To do this, eCommerce inventory management teams should be tracking results and retail KPIs in real-time and then adjusting merchandising and marketing strategies accordingly. These retail metrics include:
- Current variants stock ratio for each product
- Total amount of a product purchased in a given time compared to forecasted and historical demand
- Inventory value for each product
- Average time product is in stock before shipment
- Total sales (quantity or $) for each product
- Product demand and price competitiveness in the market
- Number of days to finish inventory
- ABC, FSN, and SDE analysis data
These metrics will help online retailers monitor inventory turnover and quickly spot slow-moving products.
Using the right systems and inventory tracking tools ensures brands have instant access to accurate inventory and sales data and allows managers to inventory slow movers and act before they become non-moving stock.
Strategy #3: Using the Right Tools to Manage Slow or Non-Moving Inventory
Now that your tracking systems are in place to identify slow-moving inventory, what next?
Using the right tools to quickly and efficiently eliminate dead stock without sacrificing on profit. There are three main strategies that will help brands do just that:
- Running the right promotions at the right time, maximizing profitable margins, and mitigating loss
- Using advanced product sorting to ensure your customers are seeing the right products in your store collections at the right time to meet both retail KPIs and conversion targets
- Using product recommendations engines to increase inventory exposure and therefore sales
This strategy has proved highly successful. An example of this in action is retailer Swarovski (IL). They were able to increase their profits by 8% in just four weeks after reducing non-moving inventory by a whopping 29%.
You can read the study in more detail here: Merchandising Case Study.

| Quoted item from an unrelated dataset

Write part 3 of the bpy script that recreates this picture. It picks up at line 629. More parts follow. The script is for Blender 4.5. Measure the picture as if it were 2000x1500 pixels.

Strategy #4: Optimizing Your Marketing Strategies
Finally, eCommerce retailers should be optimizing their overall marketing strategies to help quicken product movement. This means coordinating your inventory optimization, advanced merchandising, and promotions to ensure you:
- Expose the right products to the right customer at the right time at the right price
- Finetune promotional strategies to mitigate profit loss while answering retail KPIs
Ultimately, marketing teams will want to ensure they use advanced product collections, well beyond personalization, to ensure they are customized based on multiple parameters such as sales, inventory, margins, customer preferences, etc.
Additionally, they should be tracking real-time metrics such as engagement stats and inventory analysis to create smart product promotions that efficiently move products without sacrificing profit gains.

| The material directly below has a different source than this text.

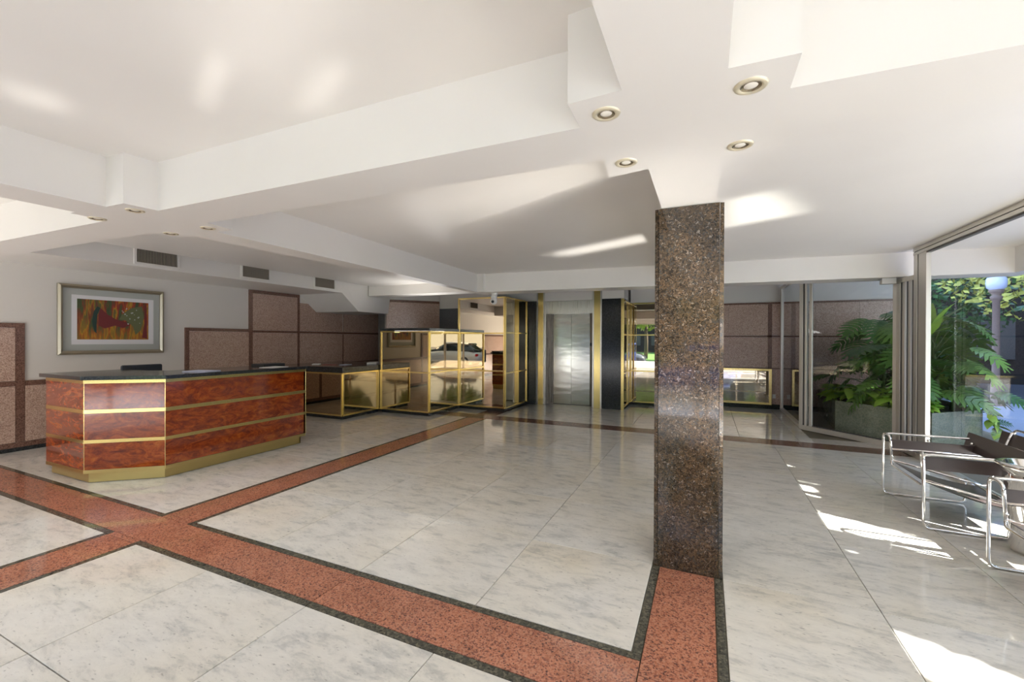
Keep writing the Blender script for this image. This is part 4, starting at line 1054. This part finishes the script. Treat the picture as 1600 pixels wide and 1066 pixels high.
# cars
def car(x, y, rot, mat, label):
    t_ = thing('car', label, 'car', (x, y, -0.16)); 
    L, Wd = 4.3, 1.72
    c_, s_ = math.cos(rot), math.sin(rot)
    def tf(p): return (x+c_*p[0]-s_*p[1], y+s_*p[0]+c_*p[1], p[2]-0.16)
    def loft(sections, name, m_):
        mb = MB(); n_ = len(sections[0])
        for sct in sections: mb.v += [tf(p) for p in sct]
        for i in range(len(sections)-1):
            for k in range(n_): mb.f.append((i*n_+k, i*n_+(k+1) % n_, (i+1)*n_+(k+1) % n_, (i+1)*n_+k))
        mb.f.append(tuple(range(n_))[::-1]); mb.f.append(tuple((len(sections)-1)*n_+k for k in range(n_)))
        mb.smooth = True; return mb.build(name, m_, t_)
    def sec(xx, zl, zh, wl, wh, dn=0.1): 
        return [(xx, -wl/2, zl), (xx, wl/2, zl), (xx, wl/2, zl+dn), (xx, wh/2+0.03, (zl+zh)/2), (xx, wh/2-0.02, zh-0.06), (xx, wh/2-0.16, zh), (xx, -wh/2+0.16, zh), (xx, -wh/2+0.02, zh-0.06), (xx, -wh/2-0.03, (zl+zh)/2), (xx, -wl/2, zl+dn)]
    prof = [(-2.15, .35, .62, 1.3), (-2.05, .24, .82, 1.6), (-1.6, .22, .93, 1.70), (-0.8, .2, .95, 1.72), (0.6, .2, .95, 1.72), (1.2, .2, .88, 1.70), (1.8, .22, .78, 1.62), (2.10, .26, .64, 1.45), (2.16, .35, .52, 1.2)]
    loft([sec(a, b, c2_, d_, d_) for a, b, c2_, d_ in prof], 'body', mat)
    loft([sec(a, .9, c2_, 1.5, wt) for a, c2_, wt in [(-1.95, .93, 1.40), (-1.45, 1.34, 1.22), (-0.6, 1.43, 1.20), (0.2, 1.40, 1.20), (0.65, 1.20, 1.28), (1.15, .92, 1.42)]], 'cabin_glass', CARGL)
    loft([sec(a, c2_-0.04, c2_, 1.05, wt) for a, c2_, wt in [(-1.50, 1.355, 1.22), (-0.6, 1.455, 1.20), (0.25, 1.42, 1.20)]], 'roof', mat)
    for wx in (-1.32, 1.32):
        for wy in (-0.78, 0.78):
            mb = MB(); mb.tube([tf((wx, wy-0.10, 0.31)), tf((wx, wy+0.10, 0.31))], 0.31, 20); wh = mb.build('wheel', TYRE, t_)
            mb = MB(); mb.tube([tf((wx, wy-0.11, 0.31)), tf((wx, wy+0.11, 0.31))], 0.19, 16); mb.build('hubcap', ALU, wh)
    for wy in (-0.6, 0.6):
        mb = MB(); mb.add([tf(p) for p in [(-2.14, wy-.18, .62), (-2.14, wy+.18, .62), (-2.10, wy+.18, .76), (-2.10, wy-.18, .76), (-2.0, wy-.18, .62), (-2.0, wy+.18, .62), (-2.0, wy+.18, .76), (-2.0, wy-.18, .76)]], [(0, 1, 2, 3), (7, 6, 5, 4), (0, 4, 5, 1), (3, 2, 6, 7), (0, 3, 7, 4), (1, 5, 6, 2)]); mb.build('tail_lamp', TAIL, t_)
    return t_
car(5.2, -7.6, 0.05, CARW, 'white car parked at the kerb behind the camera, opposite the glass corner')
car(10.6, -7.4, 0.0, CARG, 'dark grey car parked behind the white one on the street')
car(-0.2, -7.5, PI, CARB, 'blue car parked in front of the lobby behind the camera')
car(-5.6, -7.6, 0.0, CARG, 'dark grey car parked to the left in front of the lobby')
car(14.5, 19.5, 0.1, CARG, 'dark car parked beyond the street lamp')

Both these strategies can be used for advanced product curation and creating marketing landing pages and email marketing campaigns that are personalized to each customer while making sure inventory goals are met at the same time.
Bottom Line: Prevent, Probe, and Promote
If you want to say goodbye to non-moving inventory and boost your online brand’s profitability, you’re going to need a combination of all of these strategies. This means having strategies in place to:
- Prevent non-moving stock
- Probing metrics to find slow movers early
- Promote the right products (based on marketing and retail KPIs) on and off-site
In short: Inventory management and optimization are vital in moving lower-demand inventory without sacrificing profitability. They should be working with advanced merchandising and marketing strategies to ensure brands are boosting the right products at the right time and limit deadstock.